The One Thing You Should NEVER Do At A Wedding

Photo: Getty Images.
There are some things most of us just know not to do when our best friends get married: Badger the couple for a plus one when we didn't get one, wear white, get so drunk we end up passing out face-down in a slice of cake.
Other parts of 21st-century wedding etiquette are more iffy: When is it okay to take photos during the ceremony? Do you really have a whole year to give a wedding gift? And should you stick to gifts from the registry? (A strong "yes" to the last one, if you ask me.)
So which camp does staging a surprise proposal to your girlfriend in the middle of your best friend's wedding ceremony — and revealing her pregnancy — fall into? Judging by the outrage on the internet over just such an incident, it's the first one.
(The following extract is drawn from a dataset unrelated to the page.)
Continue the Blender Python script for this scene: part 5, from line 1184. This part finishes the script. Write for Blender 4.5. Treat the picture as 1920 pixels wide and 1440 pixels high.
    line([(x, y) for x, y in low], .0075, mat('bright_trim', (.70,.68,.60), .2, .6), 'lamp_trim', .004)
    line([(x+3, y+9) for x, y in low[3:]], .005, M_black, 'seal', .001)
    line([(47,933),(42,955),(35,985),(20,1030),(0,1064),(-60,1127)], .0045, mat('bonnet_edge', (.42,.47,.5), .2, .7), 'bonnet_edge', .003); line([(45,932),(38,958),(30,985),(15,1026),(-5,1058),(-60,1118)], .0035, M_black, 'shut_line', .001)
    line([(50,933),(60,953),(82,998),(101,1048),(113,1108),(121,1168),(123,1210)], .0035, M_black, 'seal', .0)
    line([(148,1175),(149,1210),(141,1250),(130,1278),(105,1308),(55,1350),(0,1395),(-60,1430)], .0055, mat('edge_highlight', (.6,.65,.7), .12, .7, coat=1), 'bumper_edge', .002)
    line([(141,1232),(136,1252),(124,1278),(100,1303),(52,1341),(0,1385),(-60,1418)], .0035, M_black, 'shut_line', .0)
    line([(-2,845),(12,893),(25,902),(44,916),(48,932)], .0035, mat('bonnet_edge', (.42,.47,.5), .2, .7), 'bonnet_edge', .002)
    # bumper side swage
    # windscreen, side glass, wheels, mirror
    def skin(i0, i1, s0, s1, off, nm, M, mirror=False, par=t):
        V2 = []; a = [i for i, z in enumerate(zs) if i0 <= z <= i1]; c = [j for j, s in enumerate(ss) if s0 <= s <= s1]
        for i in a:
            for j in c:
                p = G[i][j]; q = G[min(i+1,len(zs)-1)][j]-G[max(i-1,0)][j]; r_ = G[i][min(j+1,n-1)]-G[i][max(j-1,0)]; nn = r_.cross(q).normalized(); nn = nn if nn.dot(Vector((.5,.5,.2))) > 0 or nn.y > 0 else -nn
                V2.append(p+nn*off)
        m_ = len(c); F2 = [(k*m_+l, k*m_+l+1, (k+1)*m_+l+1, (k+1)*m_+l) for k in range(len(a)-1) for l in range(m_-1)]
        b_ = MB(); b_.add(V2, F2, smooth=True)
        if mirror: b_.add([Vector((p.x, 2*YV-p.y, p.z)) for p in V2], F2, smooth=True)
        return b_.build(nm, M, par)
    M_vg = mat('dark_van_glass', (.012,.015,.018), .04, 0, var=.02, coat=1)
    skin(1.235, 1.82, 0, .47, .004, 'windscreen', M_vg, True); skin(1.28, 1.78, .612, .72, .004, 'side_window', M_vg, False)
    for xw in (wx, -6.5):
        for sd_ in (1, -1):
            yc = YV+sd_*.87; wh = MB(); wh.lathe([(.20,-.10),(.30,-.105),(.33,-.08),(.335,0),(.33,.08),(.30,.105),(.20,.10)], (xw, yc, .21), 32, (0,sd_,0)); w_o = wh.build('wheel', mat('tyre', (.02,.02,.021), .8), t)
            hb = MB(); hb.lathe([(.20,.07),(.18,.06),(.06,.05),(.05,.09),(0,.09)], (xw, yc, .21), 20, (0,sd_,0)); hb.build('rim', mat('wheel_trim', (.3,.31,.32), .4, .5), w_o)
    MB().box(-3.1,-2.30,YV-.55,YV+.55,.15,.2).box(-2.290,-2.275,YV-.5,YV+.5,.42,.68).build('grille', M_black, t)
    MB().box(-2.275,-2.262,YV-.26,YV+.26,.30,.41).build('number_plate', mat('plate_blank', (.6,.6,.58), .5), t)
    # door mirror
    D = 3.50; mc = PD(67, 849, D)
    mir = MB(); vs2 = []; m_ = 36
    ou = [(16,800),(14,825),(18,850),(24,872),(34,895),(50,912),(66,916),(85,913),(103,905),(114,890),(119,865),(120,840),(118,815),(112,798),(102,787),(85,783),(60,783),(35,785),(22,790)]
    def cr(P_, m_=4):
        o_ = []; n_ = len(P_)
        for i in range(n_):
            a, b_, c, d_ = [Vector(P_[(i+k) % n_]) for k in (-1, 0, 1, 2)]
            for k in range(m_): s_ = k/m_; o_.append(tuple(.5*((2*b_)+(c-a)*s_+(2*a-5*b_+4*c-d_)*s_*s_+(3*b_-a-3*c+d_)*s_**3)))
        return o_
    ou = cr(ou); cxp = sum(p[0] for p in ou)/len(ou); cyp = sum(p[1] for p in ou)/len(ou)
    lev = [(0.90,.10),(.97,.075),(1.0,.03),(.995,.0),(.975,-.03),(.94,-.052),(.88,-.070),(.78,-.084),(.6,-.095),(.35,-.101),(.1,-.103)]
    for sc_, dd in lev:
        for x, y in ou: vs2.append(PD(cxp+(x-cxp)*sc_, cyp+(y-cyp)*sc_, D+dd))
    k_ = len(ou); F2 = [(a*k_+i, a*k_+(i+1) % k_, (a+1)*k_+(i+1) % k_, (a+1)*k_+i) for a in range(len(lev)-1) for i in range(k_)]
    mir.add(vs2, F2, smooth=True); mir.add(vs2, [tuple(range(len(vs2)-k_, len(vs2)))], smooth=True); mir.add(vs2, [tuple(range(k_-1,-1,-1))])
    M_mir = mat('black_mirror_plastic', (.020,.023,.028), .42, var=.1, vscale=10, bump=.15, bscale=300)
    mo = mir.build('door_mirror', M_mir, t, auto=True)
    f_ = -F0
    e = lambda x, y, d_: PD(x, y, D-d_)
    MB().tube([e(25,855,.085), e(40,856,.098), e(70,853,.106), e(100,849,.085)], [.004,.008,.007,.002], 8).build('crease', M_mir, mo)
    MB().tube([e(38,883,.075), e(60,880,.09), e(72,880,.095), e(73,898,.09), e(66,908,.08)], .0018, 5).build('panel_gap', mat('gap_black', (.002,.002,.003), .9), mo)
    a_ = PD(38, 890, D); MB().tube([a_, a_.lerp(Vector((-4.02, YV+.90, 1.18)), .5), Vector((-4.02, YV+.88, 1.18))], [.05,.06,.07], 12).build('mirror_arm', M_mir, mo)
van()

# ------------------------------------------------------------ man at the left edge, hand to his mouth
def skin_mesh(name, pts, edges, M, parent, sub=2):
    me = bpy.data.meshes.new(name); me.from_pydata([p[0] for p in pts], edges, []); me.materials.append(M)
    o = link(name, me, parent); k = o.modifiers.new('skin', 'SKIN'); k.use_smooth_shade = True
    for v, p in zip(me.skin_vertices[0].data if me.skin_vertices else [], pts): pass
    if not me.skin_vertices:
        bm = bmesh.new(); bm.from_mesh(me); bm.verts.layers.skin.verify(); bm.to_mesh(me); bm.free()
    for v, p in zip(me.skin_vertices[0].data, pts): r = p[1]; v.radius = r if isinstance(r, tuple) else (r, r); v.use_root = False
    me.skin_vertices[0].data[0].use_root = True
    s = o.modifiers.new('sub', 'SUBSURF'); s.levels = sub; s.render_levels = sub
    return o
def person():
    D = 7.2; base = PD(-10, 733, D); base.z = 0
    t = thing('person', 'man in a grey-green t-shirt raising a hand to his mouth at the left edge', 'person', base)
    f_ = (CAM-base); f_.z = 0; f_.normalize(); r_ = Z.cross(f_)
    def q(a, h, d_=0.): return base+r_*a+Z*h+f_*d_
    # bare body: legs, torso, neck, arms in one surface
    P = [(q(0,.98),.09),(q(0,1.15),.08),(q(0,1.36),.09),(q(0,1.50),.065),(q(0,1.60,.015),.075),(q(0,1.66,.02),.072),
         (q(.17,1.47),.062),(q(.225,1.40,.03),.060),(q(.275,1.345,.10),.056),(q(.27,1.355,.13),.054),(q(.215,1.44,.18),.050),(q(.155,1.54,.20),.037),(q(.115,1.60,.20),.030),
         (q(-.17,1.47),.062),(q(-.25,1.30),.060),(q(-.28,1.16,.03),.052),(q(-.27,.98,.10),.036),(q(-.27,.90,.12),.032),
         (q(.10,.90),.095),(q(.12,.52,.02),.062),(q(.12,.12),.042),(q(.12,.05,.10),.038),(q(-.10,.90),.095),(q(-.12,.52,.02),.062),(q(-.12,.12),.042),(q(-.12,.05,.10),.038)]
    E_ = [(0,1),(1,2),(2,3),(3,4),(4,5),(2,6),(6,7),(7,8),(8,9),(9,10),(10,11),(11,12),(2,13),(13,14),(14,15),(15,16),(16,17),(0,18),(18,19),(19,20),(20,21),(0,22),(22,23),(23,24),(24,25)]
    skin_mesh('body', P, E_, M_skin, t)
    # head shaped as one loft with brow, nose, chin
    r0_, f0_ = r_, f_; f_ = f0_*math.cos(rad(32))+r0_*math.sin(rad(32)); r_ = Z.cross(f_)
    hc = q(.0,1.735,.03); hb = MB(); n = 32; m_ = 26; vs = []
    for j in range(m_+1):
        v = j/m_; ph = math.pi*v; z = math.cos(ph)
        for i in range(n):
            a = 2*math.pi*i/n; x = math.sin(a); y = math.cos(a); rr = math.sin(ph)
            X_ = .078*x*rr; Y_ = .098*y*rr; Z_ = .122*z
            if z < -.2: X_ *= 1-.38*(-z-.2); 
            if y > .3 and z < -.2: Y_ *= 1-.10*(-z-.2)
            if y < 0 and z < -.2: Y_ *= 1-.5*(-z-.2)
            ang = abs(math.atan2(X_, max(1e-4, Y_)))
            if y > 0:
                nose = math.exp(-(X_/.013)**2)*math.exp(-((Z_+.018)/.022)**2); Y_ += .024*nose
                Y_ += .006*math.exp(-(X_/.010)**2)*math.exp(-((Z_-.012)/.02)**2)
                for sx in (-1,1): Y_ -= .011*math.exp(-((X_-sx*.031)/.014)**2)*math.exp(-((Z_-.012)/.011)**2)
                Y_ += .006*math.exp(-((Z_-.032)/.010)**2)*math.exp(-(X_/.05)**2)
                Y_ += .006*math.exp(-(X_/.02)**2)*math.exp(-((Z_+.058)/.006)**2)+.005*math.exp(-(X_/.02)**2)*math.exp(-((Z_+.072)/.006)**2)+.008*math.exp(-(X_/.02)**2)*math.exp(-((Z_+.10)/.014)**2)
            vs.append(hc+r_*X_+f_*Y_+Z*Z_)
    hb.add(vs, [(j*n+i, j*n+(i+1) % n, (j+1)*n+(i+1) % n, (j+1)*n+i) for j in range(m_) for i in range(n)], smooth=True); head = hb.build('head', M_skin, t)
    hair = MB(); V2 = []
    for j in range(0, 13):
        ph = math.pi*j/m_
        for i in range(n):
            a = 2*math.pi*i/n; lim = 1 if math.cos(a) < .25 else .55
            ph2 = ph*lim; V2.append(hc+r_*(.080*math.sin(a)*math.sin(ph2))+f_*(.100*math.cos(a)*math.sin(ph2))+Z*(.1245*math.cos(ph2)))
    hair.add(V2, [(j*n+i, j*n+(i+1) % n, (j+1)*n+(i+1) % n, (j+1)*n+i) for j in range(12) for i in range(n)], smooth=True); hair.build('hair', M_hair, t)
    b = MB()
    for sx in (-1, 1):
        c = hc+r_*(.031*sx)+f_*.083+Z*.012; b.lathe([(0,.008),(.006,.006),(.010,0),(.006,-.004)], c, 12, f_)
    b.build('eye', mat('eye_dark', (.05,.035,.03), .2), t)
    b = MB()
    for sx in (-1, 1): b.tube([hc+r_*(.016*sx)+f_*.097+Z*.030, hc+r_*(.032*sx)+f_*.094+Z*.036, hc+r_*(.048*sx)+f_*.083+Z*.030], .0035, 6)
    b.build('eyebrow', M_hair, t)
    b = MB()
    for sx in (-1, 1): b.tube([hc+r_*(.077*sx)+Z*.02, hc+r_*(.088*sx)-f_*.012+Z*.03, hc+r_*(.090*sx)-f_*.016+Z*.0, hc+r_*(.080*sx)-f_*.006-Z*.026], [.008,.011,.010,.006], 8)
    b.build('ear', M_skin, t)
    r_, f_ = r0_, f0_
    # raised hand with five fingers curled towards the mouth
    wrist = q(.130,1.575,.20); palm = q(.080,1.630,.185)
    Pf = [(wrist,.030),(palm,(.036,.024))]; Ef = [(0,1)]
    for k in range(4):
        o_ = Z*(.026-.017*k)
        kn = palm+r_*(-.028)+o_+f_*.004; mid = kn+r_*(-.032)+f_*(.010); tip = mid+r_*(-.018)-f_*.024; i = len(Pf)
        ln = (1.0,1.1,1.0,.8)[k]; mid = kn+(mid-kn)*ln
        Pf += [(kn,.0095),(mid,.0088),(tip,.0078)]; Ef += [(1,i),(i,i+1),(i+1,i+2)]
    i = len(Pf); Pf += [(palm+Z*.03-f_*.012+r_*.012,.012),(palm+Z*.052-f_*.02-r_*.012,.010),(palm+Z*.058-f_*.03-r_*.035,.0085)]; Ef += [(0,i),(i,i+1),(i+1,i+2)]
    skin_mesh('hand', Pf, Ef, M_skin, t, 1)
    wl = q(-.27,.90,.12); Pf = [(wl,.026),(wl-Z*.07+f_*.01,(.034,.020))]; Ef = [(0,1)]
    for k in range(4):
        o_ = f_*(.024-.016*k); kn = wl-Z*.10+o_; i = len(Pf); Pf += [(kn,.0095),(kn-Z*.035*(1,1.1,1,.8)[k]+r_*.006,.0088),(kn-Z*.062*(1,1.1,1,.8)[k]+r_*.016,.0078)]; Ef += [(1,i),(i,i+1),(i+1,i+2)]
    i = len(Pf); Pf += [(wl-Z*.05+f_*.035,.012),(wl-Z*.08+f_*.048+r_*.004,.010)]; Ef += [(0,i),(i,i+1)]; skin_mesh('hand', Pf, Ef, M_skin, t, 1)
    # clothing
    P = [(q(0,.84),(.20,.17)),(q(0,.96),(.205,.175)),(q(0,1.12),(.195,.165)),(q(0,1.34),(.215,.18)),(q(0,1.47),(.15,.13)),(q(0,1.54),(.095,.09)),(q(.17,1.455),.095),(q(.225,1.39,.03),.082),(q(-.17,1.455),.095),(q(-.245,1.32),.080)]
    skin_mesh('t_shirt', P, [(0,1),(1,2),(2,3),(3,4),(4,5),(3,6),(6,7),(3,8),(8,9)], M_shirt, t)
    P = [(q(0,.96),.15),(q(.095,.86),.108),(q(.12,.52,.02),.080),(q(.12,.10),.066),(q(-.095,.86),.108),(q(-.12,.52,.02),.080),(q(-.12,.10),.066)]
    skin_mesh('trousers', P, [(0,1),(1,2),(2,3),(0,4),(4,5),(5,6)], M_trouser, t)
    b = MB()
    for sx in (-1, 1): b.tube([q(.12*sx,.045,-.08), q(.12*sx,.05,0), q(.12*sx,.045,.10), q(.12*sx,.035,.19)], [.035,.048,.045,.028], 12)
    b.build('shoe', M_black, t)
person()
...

A newlywed recently reached out to Slate's advice column Dear Prudence with the story of her husband's best man proposing in the middle of her wedding. She writes:
"My husband and I started dating, got pregnant, had a child, moved in together, bought a house, and got a dog in that order. Our friends and family have asked us for years why we weren’t married yet. We always pushed it off to build better lives. We’ve done really well for ourselves and finally reached a point where we could afford a huge blowout wedding to celebrate our lives with everyone we know and love. My husband’s best friend, 'John,' was the best man/officiant. The setting was beautiful, everyone seemed happy, our families were overjoyed. My mom may have used the phrase hallelujah a few dozen times. The entire atmosphere felt moving. So moving in fact that John stopped mid-ceremony to propose to his longtime girlfriend, 'Jane,' and reveal her pregnancy. I couldn’t even hear the vows my husband wrote or the rest of the ceremony over the noise of Jane’s happy sobs, her very surprised family who were also guests, and people seated nearby congratulating her. Even the videographer cut to her frequently during the ceremony, and you can’t hear anything over the chatter. When John gave his toast, he apologized for being caught up in the moment, and then proceeded to talk about he and Jane’s future with nary a mention of us.
"During the reception John and Jane became the primary focus of our guests. John even went out of his way to ask the band for a special dance for just him and Jane on the dance floor. I’ve never been an attention hog, and I wouldn’t even have minded if he’d proposed after the ceremony, but weeks later I am still seething. I am so shocked and angry that I keep asking myself if this is real life. My husband hasn’t spoken to John since the wedding, and our mutual friends think what he did was rude but that my husband should just get over it. My husband has joked that he’ll resume his friendship when John and Jane give him a $40,000 check for 'their half of the wedding.' Do you think John’s behavior warrants the end of a long-term friendship, or are we angry over nothing?"
Prudence responded that while this may not be cause to completely cut off their friend, it's worth having a conversation about.
"I think it merits a fight! In between 'getting over it' and 'never speaking to John again' is the happy medium of 'having a difficult conversation with a longtime friend who did something selfish and self-absorbed on your wedding day.' He’s your husband’s best friend, so your husband should tell John just how upset his behavior during your wedding made him. Maybe John will apologize and the two of them can have a meaningful reconciliation and build a better friendship as a result. Maybe John will double down and dismiss your husband’s feelings, and things will naturally fall apart between them. Whatever the outcome, there is definitely at least one step in between 'seething silently' and 'cutting John loose forever,' especially since the two of them have been best friends for a long time."
Our take? While "John's" intentions may have been pure, this was a rude and self-absorbed thing to do. Even when caught up in planning a romantic proposal, an adult should have the foresight to consider his friend and understand the fact that turning the attention away from the couple at their own wedding might piss them off just a little bit. He could have asked the couple for permission beforehand, and planned a time to propose — perhaps after the ceremony, like the bride wrote, or at the tail end of the reception — instead of just busting in. Someone else's wedding is not the time to announce your own news.
Sure, this doesn't mean the friendship should automatically be over, but the couple does deserve a meaningful apology.